Thursday, February 10, 2011

Illustrating the Tattoo

There are a couple of ways of defining the recent genre of ‘illustrative’ tattoos. The type can be defined by tattoo art that heavily references two-dimensional fine art; it can be defined by specific reference to exceptionally brilliant tattoo artists (who may or may not have once been art students who’ve chosen to put their BA to a less usual use,) whose work has helped to create the genre.
 It can be defined by tattoos that are created with use of increasingly easy-to-use tattoo machines that can create air-brush, ‘painterly’ effects – the Air-pressured Neuma hybrid is one such example, though there are without doubt talented enough to achieve staggering results with the more standard (but custom tuned) machines. 
Some choose to define the genre as “Any tattoo that you would want to put into a picture frame.” There are an ever expanding list of artists racing onto the fields of this beautiful trend, but this article couldn't be formed without the mention of the trail blazing Bugs and Austria's Waldi, both of whom's work you'd have to second take to check if it was a painting or a tattoo.

Guy Aitchison is another huge indistry name promoting the artistic capabilities of illustrative tattooing; he holds intensive workshops and seminars, annually, at a few conventions in the states.
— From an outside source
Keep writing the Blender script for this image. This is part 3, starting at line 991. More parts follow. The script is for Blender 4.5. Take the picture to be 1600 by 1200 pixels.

His ‘USP’ is “reinventing the tattoo” – emphasizing the importance of drawing and technical skills and encouraging artists to interrogate their skill sets and put new life and effort into their work. Other names include Russ Abbott and Paul Booth – and many more, of whom we’ve catalogued here at Tattoo.Tv. The skills and creativity in the tattoo industry are ever on the rise.

Thus: Illustrative tattoos are those of which you will catch a glance and find it impossible to believe that they aren’t paintings that an artist has carefully applied onto a subject’s skin. They are tattoos that completely defy the early traditional genres, where solid outlining and block colour would always be present to some degree. They are images that leap off the skin, or look like they glimmer, shine and flow. Fine line, a mastery of shade, form, light, colour and realism; illustrative tattoos, on one level, defy every definition of what a tattoo ‘should’ be by conventional definitions. Illustrative tattoos are on the line where tattoo art and high art are blurring.  In one way, you could say, they’re the future of tattooing. New, important, and absolutely amazing to look at.